Late 2017 saw the publication of a seven hundred-page issue of Kasarinlan: Philippine Journal of Third World Studies containing the proceedings of the “Marcos Pa Rin!” public forum series and relevant appendices. The volume was co-published by NHCP.

In September 2018, in reaction to the deluge of pro-Marcos narratives borne out of lies that have colonized social media, the Facebook and Twitter pages called “Did a Marcos Lie Today?” were established by Ariate to swiftly counter the lies that the Marcoses often resort to to advance themselves in politics; lies from the Marcoses themselves serve as prompts for the pages’ posts. “DAMLT” thus serves as the MRR group’s social media fact-checking platform.
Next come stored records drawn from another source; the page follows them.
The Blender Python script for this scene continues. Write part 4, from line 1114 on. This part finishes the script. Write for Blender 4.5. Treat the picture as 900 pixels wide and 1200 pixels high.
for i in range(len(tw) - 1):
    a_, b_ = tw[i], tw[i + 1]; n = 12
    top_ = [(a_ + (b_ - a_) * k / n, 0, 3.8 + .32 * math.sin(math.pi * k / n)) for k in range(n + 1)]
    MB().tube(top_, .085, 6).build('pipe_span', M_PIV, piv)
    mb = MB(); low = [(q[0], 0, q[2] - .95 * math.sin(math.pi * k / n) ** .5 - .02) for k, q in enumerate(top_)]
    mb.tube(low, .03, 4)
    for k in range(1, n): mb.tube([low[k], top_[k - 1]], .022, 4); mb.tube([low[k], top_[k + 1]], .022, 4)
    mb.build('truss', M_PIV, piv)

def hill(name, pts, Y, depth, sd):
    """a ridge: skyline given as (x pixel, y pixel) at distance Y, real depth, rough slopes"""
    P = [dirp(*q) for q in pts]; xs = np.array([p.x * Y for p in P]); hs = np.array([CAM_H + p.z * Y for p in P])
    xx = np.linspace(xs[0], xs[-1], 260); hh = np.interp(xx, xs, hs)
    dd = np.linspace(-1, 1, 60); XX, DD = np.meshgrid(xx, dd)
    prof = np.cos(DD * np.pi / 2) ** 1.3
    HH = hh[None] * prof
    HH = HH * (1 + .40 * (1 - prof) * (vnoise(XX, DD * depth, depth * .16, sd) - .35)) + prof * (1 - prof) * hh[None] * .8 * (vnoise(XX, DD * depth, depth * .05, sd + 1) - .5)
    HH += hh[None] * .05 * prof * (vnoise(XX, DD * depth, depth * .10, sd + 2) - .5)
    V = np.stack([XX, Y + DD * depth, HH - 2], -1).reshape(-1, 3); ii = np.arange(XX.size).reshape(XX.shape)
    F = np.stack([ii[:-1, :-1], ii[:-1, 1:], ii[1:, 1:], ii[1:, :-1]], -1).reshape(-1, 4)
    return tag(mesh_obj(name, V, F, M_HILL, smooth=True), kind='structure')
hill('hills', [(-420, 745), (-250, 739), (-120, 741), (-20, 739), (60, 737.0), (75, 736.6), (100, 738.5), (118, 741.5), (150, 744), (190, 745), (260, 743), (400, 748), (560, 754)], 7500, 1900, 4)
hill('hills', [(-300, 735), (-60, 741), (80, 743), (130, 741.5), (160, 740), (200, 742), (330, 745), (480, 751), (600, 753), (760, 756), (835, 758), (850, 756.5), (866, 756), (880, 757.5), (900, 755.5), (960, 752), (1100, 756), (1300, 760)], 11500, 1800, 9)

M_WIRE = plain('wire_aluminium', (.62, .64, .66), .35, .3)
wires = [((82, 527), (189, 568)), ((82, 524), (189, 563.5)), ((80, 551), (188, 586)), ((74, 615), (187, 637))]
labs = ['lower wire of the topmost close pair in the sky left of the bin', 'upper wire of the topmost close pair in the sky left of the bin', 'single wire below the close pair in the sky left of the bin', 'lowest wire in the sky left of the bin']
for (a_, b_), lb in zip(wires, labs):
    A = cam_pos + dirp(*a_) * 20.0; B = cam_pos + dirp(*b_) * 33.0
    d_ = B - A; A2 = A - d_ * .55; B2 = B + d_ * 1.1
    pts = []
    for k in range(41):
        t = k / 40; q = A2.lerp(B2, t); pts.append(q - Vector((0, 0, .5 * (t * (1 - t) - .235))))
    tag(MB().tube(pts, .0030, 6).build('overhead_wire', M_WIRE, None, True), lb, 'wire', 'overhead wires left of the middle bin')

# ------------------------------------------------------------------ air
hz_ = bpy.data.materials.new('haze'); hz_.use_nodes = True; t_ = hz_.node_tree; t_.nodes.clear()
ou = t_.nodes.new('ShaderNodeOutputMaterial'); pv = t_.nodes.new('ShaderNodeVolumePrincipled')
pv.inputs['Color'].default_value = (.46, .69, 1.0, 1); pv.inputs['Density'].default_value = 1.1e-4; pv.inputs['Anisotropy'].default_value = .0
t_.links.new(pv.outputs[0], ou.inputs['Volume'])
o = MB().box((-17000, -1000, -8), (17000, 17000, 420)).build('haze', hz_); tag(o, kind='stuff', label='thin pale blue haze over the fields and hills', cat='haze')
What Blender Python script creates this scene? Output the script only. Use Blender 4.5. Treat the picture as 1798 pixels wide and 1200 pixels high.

In late 2019, under the term of TWSC director Joseph Palis, the MRR group secured funding for two research projects: “The ‘Marcos Truths’: A Genealogy of Historical Distortions,” co-headed by Miguel Paolo P. Reyes and Ariate, funded by the Consortium on Democracy and Disinformation; and “A Bilateral Anatomy of Plunder: Ferdinand E. Marcos and the Looting of the Japanese War Reparations,” led by Reyes, funded by the Office of the Chancellor of UP Diliman through the Office of the Vice Chancellor for Research and Development. The former was concluded in October 2020.